2-year Treasury yields rose but only by 2 basis points and is also still in its previous range. Unlike the 10-year, though, the 2-year yield is in the bottom half of it’s range.
The 10/2 yield curve steepening has stalled and with the 2-year yield softer than the 10, that means real growth expectations have fallen slightly.
The 10-year/3-month curve, by the way, recently reinverted for the second time this year (the first was coincident with “liberation day”). Again, this is an indication of falling real growth expectations. An inverted curve is correlated with slower future growth.
Confirming that weakening of real growth expectations is the 10-year TIPS yield, now down 34 basis points since peaking right before the inauguration.
TIPS yields actually peaked all the way back in October of 2023 and the five-year version is down a full 100 basis points since then. Growth expectations have been waning slowly for the last 20 months.
Markets
Stocks had a good week with small caps outperforming in the holiday-shortened week (the numbers below are for the previous five trading days) although they are still down YTD. Small cap stocks were hit harder on “liberation day” and have not recovered as well. At the end of June all the small cap indexes were still trading below their 12-month moving averages, which we use as an up/down trend indicator.

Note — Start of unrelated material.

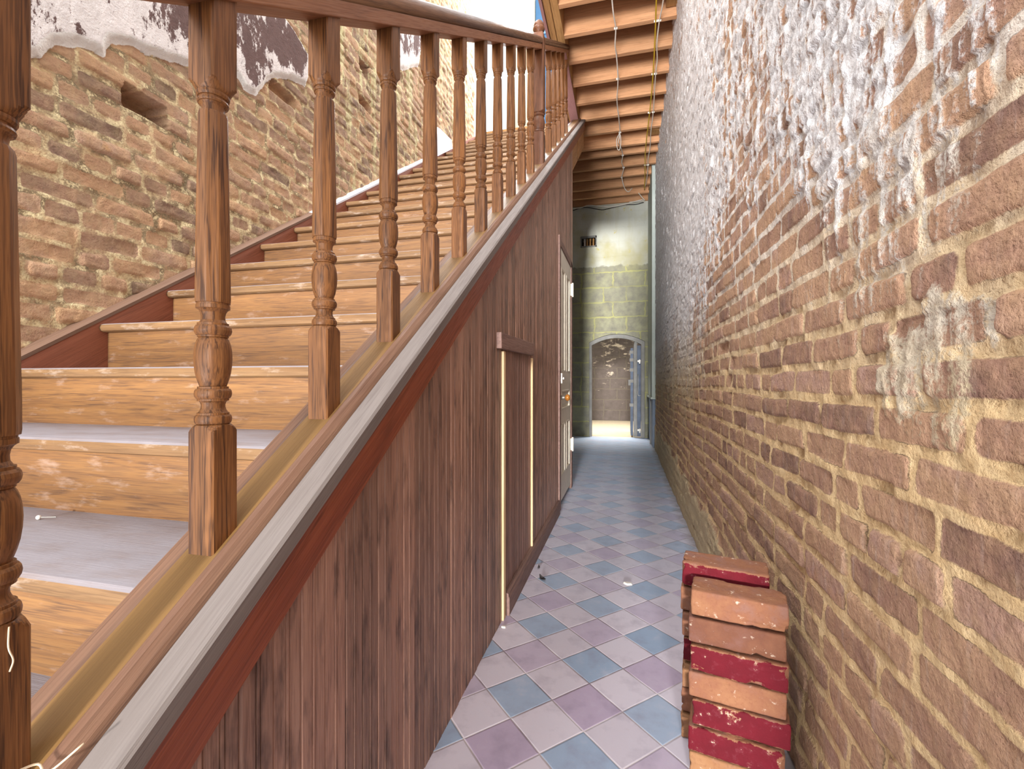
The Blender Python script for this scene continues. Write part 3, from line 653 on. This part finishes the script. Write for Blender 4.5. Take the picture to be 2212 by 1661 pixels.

International stocks continue to beat domestic shares by a wide margin. It will be interesting to see what happens next week when the administration reveals its tariff schedule. With the budget bill passed and the tariffs mostly settled next week, it may be a “buy the rumor, sell the news” type event. I would not be surprised at all to see a dollar rally and a correction of some kind in all stocks. Sentiment has gotten very frothy over the last couple of weeks with FOMO overriding any concerns about tariffs or, well, anything. Still, while growth expectations have waned a bit, I don’t think a correction would be signaling anything economic, at least not yet.

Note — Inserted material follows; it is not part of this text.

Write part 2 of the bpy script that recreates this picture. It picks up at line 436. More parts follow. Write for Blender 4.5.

Growth/value trends are mixed with large and mid-cap growth leading and small cap value ahead. However, the gap between large value and growth is narrowing YTD and over the trailing one year. Over the five-year period, mid and small-cap value are ahead of growth and large value is catching up rapidly. With most people focused on shorter term 1 and 3-year periods, the value outperformance over the last 5 years has been a bit under the radar. If large cap value starts outperforming over shorter periods, attention is likely to shift.
Sectors
Not much change in the sector rankings with industrials, communication services and tech still leading the way. In communication services it is interesting to sort the components. Netflix is the leader YTD up 45.5% (and also leading over 1 and 3 years and #4 over 5 years) and META is in the top 5 but the other names at the top of the list are a little surprising: TakeTwo Interactive, AT&T and Paramount round out the top 5 while Charter, Fox, Live Nation, Newscorp and Verizon round out the top 10. What’s missing? Alphabet (Google). It isn’t in the top 10 for 1 year either and is 10th over 3 years and 6th over 5. The market doesn’t seem to be putting much value on Waymo or their AI ops. Interesting…
Economy/Market Indicators
If you want to see how frothy sentiment is look no further than credit spreads below. The high yield spread to Treasuries is nearly back to its inauguration day low. There is absolutely no fear in credit markets.
Mortgage rates have fallen some recently and refinance activity has picked up a little. But the spread to the 10-year Treasury hasn’t budged and rates are still elevated. No signal for the housing market yet.
Economy/Economic Data
The employment report was reported as better-than-expected but the details weren’t as positive. Of the total of 147k new jobs reported, only 74k were private, with the rest in state and local government. 63k of the state and local government jobs were in education which is likely a seasonal adjustment issue. Teachers are normally off in the summer but the timing this year had them still at work. You’ll likely see a big drop in those jobs next month. In the Household report, the only thing notable was the drop in the civilian labor force of 130k for the month and 755k since April. The labor force is still up for the year but that recent drop is worrisome. The drop is all in the foreign-born labor force, down 1,144,000 since the March peak. I don’t want to put too much emphasis on this yet because it is with the bounds of recent trends but a drop in the labor force is going to have a direct impact on real economic growth. Remember, economic growth is labor force growth + productivity growth. The immigration impact on the economy may be quicker and deeper than the impact of tariffs.
Other economic data for the week:
- The ISM services index rose back above 50 after one month below. More importantly the new orders index rose strongly from 46.4 to 51.3. Still some concern here though as the year over year services consumption rate has fallen to 1.7% from 2.7% a year ago.
- The ISM manufacturing survey was up too but is still below 50 at 49.0. New orders fell from 47.6 to 46.4. Manufacturing employment was down in payrolls report too. Check the export figures for a clue as to why.
- Job openings rose on the month, up 5.1% but still down over the last year by 1.7%. Good news but hires in the same JOLTS report were down.
- The trade deficit worsened by nearly 19% to $71.5 billion. This time it wasn’t because of tariff frontrunning like we saw earlier in the year. Imports were down 0.1%. The real culprit was exports which were down 4%. I don’t really know why this administration finds this so hard to understand but if you reduce imports you will necessarily reduce exports too. Why? Because other countries get the dollars they use to buy our exports from the exporting their stuff to us. Tariffs will not eliminate the trade deficit unless you cut off all trade. We’d probably be in a depression but at least we’d be rid of that pesky trade deficit.